Amazon Lets Alexa Roam Free
Alexa has been unleashed. Amazon's artificial intelligence (AI) helper has become the standard-bearer for much of the innovation in the virtual assistant market. Today, Amazon launched the Alexa Voice Service Device SDK, giving businesses the tools to bring Alexa's speech-recognition capabilities and cloud-based intelligence to their own commercial products and devices.
According to Amazon, the Alexa Voice Service (AVS) and software development kit (SDK) have already been available to more than 50 commercial device makers via an invite-only developer preview, including companies like Technicolor and smart home startup Senic.
Companies now have access to Alexa developer documentation, tutorials, and a sample app for everything Alexa does under the hood: procesing audio inputs and triggers, speech recognition and synthesis, and Alexa's full range of complex interactions, including everything from notifications to weather reports. More importantly, AVS also grants access to the thousands of custom skills in the Alexa ecosystem.
Businesses have already built Alexa skills for a wide array of day-to-day office and productivity tasks, from tracking expenses to posting a Slack message with an Amazon Echo voice command. Google and Microsoft have followed suit with Actions on Google and the Cortana Skills Kit, respectively, but Amazon has by far the most comprehensive skills ecosystem that companies can now incorporate directly into their own devices.
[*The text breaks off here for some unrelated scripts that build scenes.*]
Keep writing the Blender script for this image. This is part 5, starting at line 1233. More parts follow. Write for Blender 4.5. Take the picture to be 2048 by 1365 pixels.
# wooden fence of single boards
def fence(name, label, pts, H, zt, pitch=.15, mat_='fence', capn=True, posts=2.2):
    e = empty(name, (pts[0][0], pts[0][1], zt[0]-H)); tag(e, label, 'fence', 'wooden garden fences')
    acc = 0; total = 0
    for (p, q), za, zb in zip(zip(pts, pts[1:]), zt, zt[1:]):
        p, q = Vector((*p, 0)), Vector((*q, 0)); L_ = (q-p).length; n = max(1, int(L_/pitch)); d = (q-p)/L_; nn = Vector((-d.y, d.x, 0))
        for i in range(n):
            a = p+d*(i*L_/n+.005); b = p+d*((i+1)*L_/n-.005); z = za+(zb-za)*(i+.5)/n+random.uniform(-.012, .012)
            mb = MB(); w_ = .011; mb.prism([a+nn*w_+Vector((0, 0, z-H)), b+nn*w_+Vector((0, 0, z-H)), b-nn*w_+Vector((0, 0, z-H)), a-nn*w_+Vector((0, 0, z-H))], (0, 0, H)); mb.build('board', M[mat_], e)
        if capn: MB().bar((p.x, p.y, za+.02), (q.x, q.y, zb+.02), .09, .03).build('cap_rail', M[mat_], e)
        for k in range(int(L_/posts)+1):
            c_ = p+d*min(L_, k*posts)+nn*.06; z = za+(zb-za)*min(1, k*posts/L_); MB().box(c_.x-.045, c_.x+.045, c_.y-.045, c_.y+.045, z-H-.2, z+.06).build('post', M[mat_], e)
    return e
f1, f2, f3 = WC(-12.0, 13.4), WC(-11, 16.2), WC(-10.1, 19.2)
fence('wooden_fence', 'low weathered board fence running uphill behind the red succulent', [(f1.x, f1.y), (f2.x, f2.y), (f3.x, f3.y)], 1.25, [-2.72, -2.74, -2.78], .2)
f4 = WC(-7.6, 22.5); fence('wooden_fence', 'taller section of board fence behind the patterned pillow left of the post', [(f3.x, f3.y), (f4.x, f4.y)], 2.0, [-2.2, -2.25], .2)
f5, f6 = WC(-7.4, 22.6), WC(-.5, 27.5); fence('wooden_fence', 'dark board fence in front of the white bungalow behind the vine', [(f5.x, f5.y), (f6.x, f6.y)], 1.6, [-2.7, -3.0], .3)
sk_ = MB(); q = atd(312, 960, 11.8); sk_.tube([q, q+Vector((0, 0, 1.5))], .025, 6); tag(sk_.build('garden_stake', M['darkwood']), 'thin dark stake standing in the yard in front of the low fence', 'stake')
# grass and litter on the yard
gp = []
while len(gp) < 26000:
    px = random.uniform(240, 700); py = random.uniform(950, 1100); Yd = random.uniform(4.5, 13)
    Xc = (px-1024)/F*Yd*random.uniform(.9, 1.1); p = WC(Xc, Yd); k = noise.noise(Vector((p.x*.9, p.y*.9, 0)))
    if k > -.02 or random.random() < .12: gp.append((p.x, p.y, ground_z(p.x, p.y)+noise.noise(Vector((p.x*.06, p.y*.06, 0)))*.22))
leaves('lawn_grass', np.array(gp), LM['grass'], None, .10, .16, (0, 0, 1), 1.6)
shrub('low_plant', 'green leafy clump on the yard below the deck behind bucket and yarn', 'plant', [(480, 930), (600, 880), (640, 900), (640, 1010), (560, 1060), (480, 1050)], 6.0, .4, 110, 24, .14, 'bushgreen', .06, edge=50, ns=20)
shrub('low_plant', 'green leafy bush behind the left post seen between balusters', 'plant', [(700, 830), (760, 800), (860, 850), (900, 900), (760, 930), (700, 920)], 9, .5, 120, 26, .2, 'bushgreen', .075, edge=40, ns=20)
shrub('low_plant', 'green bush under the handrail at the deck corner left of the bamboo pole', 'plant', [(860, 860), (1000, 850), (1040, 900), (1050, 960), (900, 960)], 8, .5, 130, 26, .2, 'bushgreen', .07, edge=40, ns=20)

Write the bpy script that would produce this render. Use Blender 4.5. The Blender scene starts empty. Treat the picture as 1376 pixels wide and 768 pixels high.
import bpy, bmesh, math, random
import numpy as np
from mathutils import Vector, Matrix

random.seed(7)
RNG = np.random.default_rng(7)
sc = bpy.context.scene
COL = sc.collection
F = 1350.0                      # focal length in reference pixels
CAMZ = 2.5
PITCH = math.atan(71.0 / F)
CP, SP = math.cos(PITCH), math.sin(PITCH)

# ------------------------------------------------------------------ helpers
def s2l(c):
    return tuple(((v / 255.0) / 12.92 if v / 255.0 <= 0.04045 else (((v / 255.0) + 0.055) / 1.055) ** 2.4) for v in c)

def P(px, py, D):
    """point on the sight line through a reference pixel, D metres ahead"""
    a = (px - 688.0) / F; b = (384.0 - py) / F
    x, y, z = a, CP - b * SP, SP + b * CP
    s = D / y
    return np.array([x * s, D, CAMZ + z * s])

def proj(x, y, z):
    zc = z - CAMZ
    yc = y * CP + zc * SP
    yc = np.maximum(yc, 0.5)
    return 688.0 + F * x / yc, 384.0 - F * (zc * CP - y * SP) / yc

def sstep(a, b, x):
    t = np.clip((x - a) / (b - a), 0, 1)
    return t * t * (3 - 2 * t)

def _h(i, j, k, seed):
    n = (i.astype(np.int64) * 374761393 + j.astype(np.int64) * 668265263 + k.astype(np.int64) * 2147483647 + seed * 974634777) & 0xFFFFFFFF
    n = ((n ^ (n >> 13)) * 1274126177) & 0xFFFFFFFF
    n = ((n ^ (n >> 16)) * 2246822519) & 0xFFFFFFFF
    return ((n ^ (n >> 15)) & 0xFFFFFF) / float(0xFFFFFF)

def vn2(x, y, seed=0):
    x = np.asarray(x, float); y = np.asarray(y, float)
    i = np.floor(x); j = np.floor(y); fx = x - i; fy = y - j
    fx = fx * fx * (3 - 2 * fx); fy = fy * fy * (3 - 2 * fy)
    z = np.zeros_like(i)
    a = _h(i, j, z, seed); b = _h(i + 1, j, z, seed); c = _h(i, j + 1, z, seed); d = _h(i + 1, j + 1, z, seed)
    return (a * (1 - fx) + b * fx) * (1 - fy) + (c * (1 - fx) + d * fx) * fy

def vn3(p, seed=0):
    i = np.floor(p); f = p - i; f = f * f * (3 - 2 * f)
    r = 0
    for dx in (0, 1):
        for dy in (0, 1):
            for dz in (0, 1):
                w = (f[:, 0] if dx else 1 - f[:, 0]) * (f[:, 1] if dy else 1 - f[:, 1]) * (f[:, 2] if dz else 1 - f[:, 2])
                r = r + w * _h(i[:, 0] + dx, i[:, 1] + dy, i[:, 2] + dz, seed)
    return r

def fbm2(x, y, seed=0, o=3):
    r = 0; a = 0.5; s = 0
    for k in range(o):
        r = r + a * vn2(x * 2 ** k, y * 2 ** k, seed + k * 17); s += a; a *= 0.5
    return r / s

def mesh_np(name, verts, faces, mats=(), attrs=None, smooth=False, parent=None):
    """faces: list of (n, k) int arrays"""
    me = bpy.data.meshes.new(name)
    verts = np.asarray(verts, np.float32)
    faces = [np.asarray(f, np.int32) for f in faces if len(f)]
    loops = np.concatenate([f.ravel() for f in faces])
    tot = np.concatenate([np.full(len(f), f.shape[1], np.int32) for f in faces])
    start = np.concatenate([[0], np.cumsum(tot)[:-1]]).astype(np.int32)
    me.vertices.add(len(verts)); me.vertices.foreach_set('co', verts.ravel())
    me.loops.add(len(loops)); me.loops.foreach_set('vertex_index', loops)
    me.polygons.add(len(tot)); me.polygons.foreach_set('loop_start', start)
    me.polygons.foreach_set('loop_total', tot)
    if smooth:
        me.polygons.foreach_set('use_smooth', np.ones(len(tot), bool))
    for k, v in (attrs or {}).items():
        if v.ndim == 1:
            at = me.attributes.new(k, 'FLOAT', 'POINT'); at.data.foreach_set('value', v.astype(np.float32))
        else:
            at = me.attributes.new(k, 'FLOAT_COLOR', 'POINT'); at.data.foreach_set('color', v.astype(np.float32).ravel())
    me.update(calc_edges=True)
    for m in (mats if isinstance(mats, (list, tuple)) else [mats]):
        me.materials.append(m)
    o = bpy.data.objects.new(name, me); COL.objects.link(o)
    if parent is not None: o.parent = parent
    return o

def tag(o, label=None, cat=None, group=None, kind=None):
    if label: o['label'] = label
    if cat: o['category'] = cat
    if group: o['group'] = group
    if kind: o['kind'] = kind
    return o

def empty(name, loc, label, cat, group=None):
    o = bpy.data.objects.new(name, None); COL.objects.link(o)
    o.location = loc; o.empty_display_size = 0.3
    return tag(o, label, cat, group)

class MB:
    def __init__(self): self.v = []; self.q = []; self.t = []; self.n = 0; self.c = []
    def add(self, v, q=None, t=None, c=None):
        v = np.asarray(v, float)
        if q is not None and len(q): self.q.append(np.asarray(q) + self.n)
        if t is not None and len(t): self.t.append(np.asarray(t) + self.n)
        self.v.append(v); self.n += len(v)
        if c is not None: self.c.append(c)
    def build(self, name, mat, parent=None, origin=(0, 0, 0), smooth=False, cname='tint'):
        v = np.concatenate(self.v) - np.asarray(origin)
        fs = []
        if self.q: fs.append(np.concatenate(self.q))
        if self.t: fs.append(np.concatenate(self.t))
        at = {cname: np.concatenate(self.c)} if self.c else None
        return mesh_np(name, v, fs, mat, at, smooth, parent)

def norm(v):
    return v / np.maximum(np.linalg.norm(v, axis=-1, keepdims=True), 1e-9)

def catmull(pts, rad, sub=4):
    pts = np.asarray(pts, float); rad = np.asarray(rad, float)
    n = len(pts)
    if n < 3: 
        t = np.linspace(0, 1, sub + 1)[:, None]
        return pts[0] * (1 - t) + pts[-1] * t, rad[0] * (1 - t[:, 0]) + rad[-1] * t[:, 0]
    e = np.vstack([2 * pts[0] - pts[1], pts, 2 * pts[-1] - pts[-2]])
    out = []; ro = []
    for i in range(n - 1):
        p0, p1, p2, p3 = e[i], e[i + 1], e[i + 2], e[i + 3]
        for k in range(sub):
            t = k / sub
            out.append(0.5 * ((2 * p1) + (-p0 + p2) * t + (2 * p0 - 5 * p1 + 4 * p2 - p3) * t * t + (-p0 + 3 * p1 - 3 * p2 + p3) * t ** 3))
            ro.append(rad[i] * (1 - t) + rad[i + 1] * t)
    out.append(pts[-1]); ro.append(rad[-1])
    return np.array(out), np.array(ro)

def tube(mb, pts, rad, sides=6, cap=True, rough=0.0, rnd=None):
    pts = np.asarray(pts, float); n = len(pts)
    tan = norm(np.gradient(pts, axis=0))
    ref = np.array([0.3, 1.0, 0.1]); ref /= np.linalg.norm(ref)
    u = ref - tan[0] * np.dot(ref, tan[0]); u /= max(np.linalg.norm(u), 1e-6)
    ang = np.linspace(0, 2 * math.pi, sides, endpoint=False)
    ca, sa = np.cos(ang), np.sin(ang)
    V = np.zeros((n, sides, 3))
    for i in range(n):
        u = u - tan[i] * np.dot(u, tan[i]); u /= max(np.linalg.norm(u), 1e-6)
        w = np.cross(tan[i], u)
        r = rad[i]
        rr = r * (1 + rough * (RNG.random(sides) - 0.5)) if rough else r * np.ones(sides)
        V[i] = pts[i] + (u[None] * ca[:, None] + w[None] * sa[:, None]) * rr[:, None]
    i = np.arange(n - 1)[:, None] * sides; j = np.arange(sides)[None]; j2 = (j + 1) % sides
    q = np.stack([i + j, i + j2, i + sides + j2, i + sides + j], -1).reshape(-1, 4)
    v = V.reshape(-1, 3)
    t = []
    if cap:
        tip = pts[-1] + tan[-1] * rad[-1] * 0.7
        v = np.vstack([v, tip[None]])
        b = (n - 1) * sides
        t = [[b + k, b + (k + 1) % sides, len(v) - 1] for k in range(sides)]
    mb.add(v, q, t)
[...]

In the case of Alexa's newly granted freedom, the inverse happened. Microsoft released Cortana for iOS earlier this year, and Google piled on a few months later when it announced Google Assistant was coming to the iPhone as well. At the same time, Apple ramped up competition between the major players in the smart home space with its release of the Apple HomePod this year.
At the time, Amazon's Alexa chief responded to the news by stating that Amazon is open to integrations and making sure its software works with anyone's hardware. The AVS Device SDK backs up that talk with the DIY tools for businesses to do just that. In doing so, Amazon has broadened the scope of where Alexa might live beyond smartphones and smart home devices.
The natural course of open-source development will determine what devices and connected experiences Alexa finds her way into. Alexa functionality is already included in devices like the Huawei Mate 9 and other smart home tech, but for enterprises, the potential lies more in business-to-business (B2B) scenarios.
If your company has contemplated or has already started developing custom Alexa skills for specific business tasks, you're no longer bound by the need to buy a proprietary device like an Amazon Echo Show. Where do you want Alexa to live? In an Internet of Things (IoT) device on your factory floor? In a voice-enabled monitor in your office or conference room? In your salesperson's company car? In a ruggedized tablet a field engineer brings onsite? Start playing around in with the AVS Device SDK on GitHub and find out.